- **EXERCISE OBJECTIVE**
Report only the number of lines in this material that include "part".

___ SUPPLIED INFORMATION ___

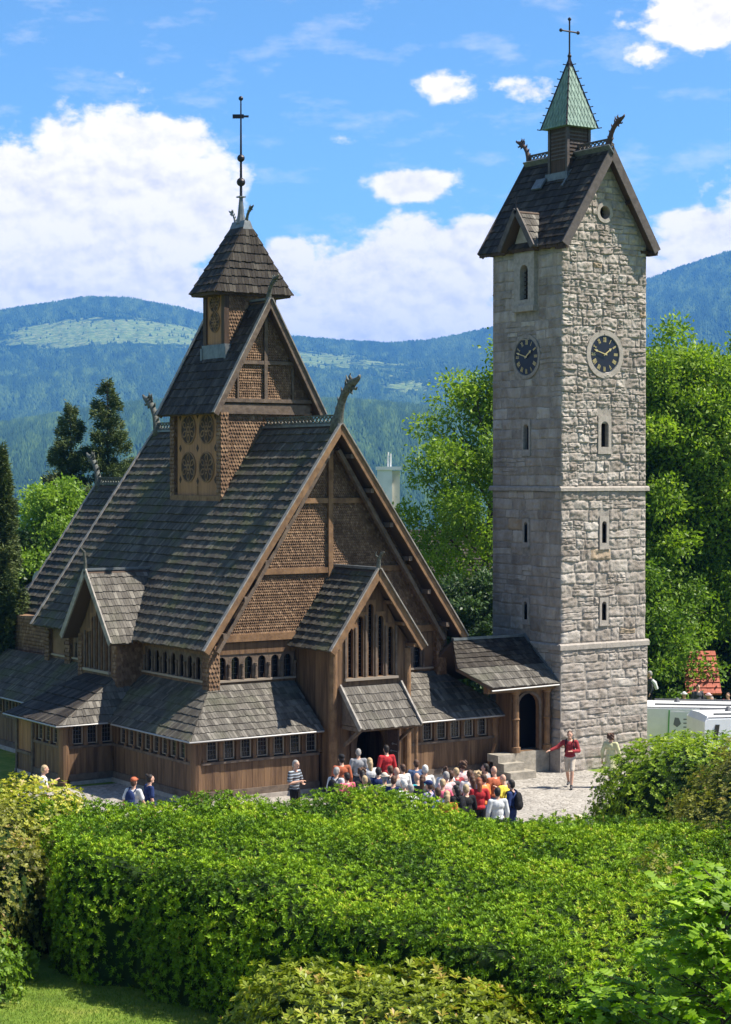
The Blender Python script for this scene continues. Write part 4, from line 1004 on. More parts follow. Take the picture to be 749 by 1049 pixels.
# left gable dormer (above the bay)
DX, DY, DE, DR, DH = -12.95, 8.28, 4.34, 6.56, 1.80
gable_roof_x(ch, 'dormer_roof', DY, DH, DE, DR, DX, xc-NH-.1+.05, -10.2, 10, 'shingle_silver', .03)
fr2 = LEFT(DX+.42)
def lancets(fr, c, offs, sill, tops, w, m='beam_wood', W=None, gable=None):
    st = abs(offs[1]-offs[0]); lo, hi = c+offs[0]-st/2, c+offs[-1]+st/2
    mb = MB()
    for o_, t in zip(offs, tops):
        top = t+.12
        arch_frame(mb, fr, c+o_, sill, w, t-sill, st/2-.001, sill-.02, top, -.12, .0)
    wn = mb.build('lancet_window', m, ch)
    for o_, t in zip(offs, tops):
        p = MB(); fr.box(p, c+o_-w/2-.01, c+o_+w/2+.01, sill, t+.01, -.2, -.17); p.build('pane', 'glass_dark', wn)
        q = MB()
        for z in np.arange(sill+.12, t, .13): fr.box(q, c+o_-w/2, c+o_+w/2, z, z+.012, -.168, -.155)
        q.build('glazing_bars', 'muntin', wn)
    fb = MB()
    for i in range(len(offs)+1): u = c+offs[0]+st*(i-.5); tt = min(tops[min(i, len(offs)-1)], tops[max(i-1, 0)]); fr.box(fb, u-.035, u+.035, sill-.02, tt+.02, .002, .045)
    for o_, t in zip(offs, tops):
        fr.box(fb, c+o_+w/2-.004, c+o_+w/2+.012, sill, t-w/2, -.02, .012)
    fb.build('mullions', 'window_frame' if False else 'beam_weathered', wn)
    sb = MB(); fr.box(sb, lo-.05, hi+.05, sill-.1, sill-.02, -.12, .09); sb.build('sill', 'window_frame', wn)
    return lo, hi
offs = [-.72, -.36, 0, .36, .72]
lo, hi = lancets(fr2, -DY, offs, 3.38, [4.55, 5.05, 5.5, 5.05, 4.55], .19)
def gable_bay_wall(fr, c, lo, hi, hw, z0, sill, ez, rz_, tops, offs, st, top_n=0.0):
    """the wall round the lancets: two piers, the part below and the gable above"""
    mb = MB(); fr.box(mb, c-hw, lo, z0, ez+.25, -.3, -.01); fr.box(mb, hi, c+hw, z0, ez+.25, -.3, -.01); fr.box(mb, lo, hi, z0, sill-.1, -.3, -.012)
    sl_ = (rz_-ez)/hw*.92
    lim = lambda u: rz_-.12-abs(u-c)*sl_
    for o_, t in zip(offs, tops):
        a, b = c+o_-st/2, c+o_+st/2; za = t+.12
        if abs(o_) < 1e-6: fr.poly(mb, [(a, za), (b, za), (b, max(lim(b), za+.01)), (c, max(lim(c), za+.02)), (a, max(lim(a), za+.01))], -.3, -.011)
        else:
            l1, l2 = lim(a), lim(b)
            fr.poly(mb, [(a, za), (b, za), (b, max(l2, za+.01)), (a, max(l1, za+.01))], -.3, -.011)
    for s in (-1, 1):
        e = c+s*hw; i_ = lo if s < 0 else hi
        fr.poly(mb, [(e, ez+.25), (i_, ez+.25), (i_, lim(i_)), (e, max(lim(e), ez+.26))], -.3, -.012)
    return mb.build('bay_wall', 'plank_brown', ch)
gable_bay_wall(fr2, -DY, lo, hi, 1.38, 2.0, 3.38, DE-.1, DR, [4.55, 5.05, 5.5, 5.05, 4.55], offs, .36)
def side_wall(parent_name, x0, x1, y0, y1, z0, z1, faces, m='scale_cladding'):
    mb = MB(); mb.box(x0, x1, y0, y1, z0, z1); n = int((z1-z0)/.12)
    if 'F' in faces: slope(mb, (x0, y0, z0), (x1, y0, z0), (x1, y0, z1), (x0, y0, z1), n, .10, .024, True, .006)
    if 'L' in faces: slope(mb, (x0, y1, z0), (x0, y0, z0), (x0, y0, z1), (x0, y1, z1), n, .10, .024, True, .006)
    return mb.build(parent_name, m, ch)
side_wall('bay_wall', DX+.44, NX0+.3, DY-1.38, DY-1.28, 1.9, 4.62, 'F'); side_wall('bay_wall', DX+.44, NX0+.3, DY+1.28, DY+1.38, 1.9, 4.62, '')
side_wall('bay_pier', DX+.40, DX+.62, DY-1.40, DY-1.12, 2.2, 4.45, 'FL'); side_wall('bay_pier', DX+.40, DX+.62, DY+1.12, DY+1.40, 2.2, 4.45, 'FL')
mb = MB(); mb.tube([(DX, DY, DR), (DX-.02, DY, DR+.35), (DX-.05, DY, DR+.62), (DX-.2, DY, DR+.78)], [.06, .05, .045, .015], 7); mb.build('dormer_finial', 'dragon_wood', ch)
mb = MB(); mb.beam((DX, DY, DR+.05), (-10.2, DY, DR+.05), .12, .07); mb.build('ridge_cap', 'lead', ch)
# entrance bay at the front with its own gable, lancets and porch roof
PX, PY, PE, PR, PH = xc+.2, .08, 4.38, 6.78, 1.72
roof(ch, 'entrance_roof', [((PX-PH, 2.7, PE), (PX-PH, PY, PE), (PX, PY, PR), (PX, 2.7, PR)), ((PX+PH, PY, PE), (PX+PH, 2.7, PE), (PX, 2.7, PR), (PX, PY, PR))], 11, 'shingle_mossy', .11, .05)
mb = MB(); cb = MB()
for s in (-1, 1):
    n = Vector((s*(PR-PE), 0, PH)).normalized(); a = Vector((PX+s*(PH+.02), PY-.04, PE-.02)); b = Vector((PX, PY-.04, PR+.02))
    mb.prism([a+n*.03, b+n*.03, b-Vector((0, 0, .34)), a-n*.19], (0, .06, 0)); cb.beam(a+n*.055, b+n*.055, .12, .035, n)
    for t in (.1, .38, .66): mb.beam((PX+s*(PH-.2)*(1-t), PY, PE-.2+(PR-PE)*t), (PX+s*(PH-.2)*(1-t), PY+.6, PE-.2+(PR-PE)*t), .1, .1)
mb.each('verge_board', 'beam_wood', ch, k=4); cb.each('verge_cap', 'verge_grey', ch)
fr3 = FRONT(PY+.42); tops = [5.0, 5.35, 5.72, 5.35, 5.0]; offs = [-.74, -.37, 0, .37, .74]
lo, hi = lancets(fr3, PX, offs, 3.5, tops, .18)
gable_bay_wall(fr3, PX, lo, hi, 1.38, 2.4, 3.5, PE-.1, PR, tops, offs, .37)
mb = MB(); mb.box(PX-1.38, PX-1.28, PY+.72, 3.0, 0, 4.5); mb.box(PX+1.28, PX+1.38, PY+.72, 3.0, 0, 4.5); mb.box(PX-1.38, PX-.75, PY+.46, PY+.72, 0, 2.42); mb.box(PX+.72, PX+1.38, PY+.46, PY+.72, 0, 2.42)
mb.box(PX-.75, PX+.72, PY+.46, PY+.72, 2.05, 2.42)
mb.build('bay_wall', 'plank_brown', ch)
mb = MB(); mb.tube([(PX-1.36, PY+.46, 0), (PX-1.36, PY+.46, .3), (PX-1.34, PY+.46, 4.3)], [.17, .14, .12], 12); mb.tube([(PX+1.38, PY+.46, 0), (PX+1.38, PY+.46, 4.3)], [.14, .12], 12); mb.each('corner_post', 'beam_wood', ch)
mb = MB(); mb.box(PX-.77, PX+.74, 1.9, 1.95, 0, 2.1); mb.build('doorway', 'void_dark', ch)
mb = MB(); arch_frame(mb, FRONT(PY+.44), PX-.01, 0, 1.06, 1.98, .73, 0, 2.3, -.1, .05); mb.build('door_arch', 'plank_dark', ch)
mb = MB(); u = PX+.62; mb.box(u, u+.05, PY-.15, PY+.4, .05, 1.95); mb.build('open_door', 'dragon_brown', ch)
mb = MB()
for (z, l) in ((1.2, .3), (1.42, .22), (.75, .26)): mb.tube([(u-.01, PY-.1, z), (u-.01, PY-.1+l, z)], .014, 5); mb.ball((u-.01, PY-.1+l, z), .035, 6, 4)
mb.build('door_ironwork', 'zinc_gutter', ch)
py0 = PY-.72; qx0, qx1 = PX-1.12, PX+1.06
roof(ch, 'porch_roof', [((qx0, py0, 2.06), (qx1, py0, 2.06), (qx1, PY+.40, 3.22), (qx0, PY+.40, 3.22))], 5, 'shingle_silver', .10, .026)
mb = MB()
for x in (qx0-.03, qx1+.03): mb.beam((x, py0-.02, 2.06), (x, PY+.40, 3.26), .06, .16, (0, -.7, .7))
mb.each('porch_verge', 'verge_grey', ch)
mb = MB()
for x in (qx0+.1, qx1-.1): mb.beam((x, py0+.15, 2.02), (x, PY+.4, 2.02), .1, .12); mb.beam((x, py0+.2, 2.0), (x, PY+.35, 1.45), .08, .1)
mb.prism([(qx0+.04, py0+.2, 2.1), (qx0+.04, PY+.4, 2.1), (qx0+.04, PY+.4, 3.1)], (.03, 0, 0))
mb.each('porch_bracket', 'beam_weathered', ch)
mb = MB(); mb.tube([(qx1-.08, py0+.12, 0), (qx1-.08, py0+.12, 2.05)], .06, 10); mb.build('porch_post', 'beam_wood', ch)
mb = MB(); z_ = PR+.05; mb.tube([(PX, PY+.02, PR), (PX, PY-.03, z_+.28), (PX, PY-.16, z_+.45), (PX, PY-.3, z_+.5)], [.07, .055, .05, .02], 8)
for s in (-1, 1): mb.tube([(PX, PY-.02, z_+.3), (PX+.12*s, PY-.02, z_+.4), (PX+.1*s, PY-.02, z_+.52)], [.03, .025, .01], 6)
mb.build('entrance_finial', 'dragon_wood', ch)
mb = MB(); mb.beam((PX, PY, PR+.04), (PX, 2.6, PR+.04), .14, .08); mb.build('ridge_cap', 'lead', ch)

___

- **RESULT OF THIS EXERCISE**
2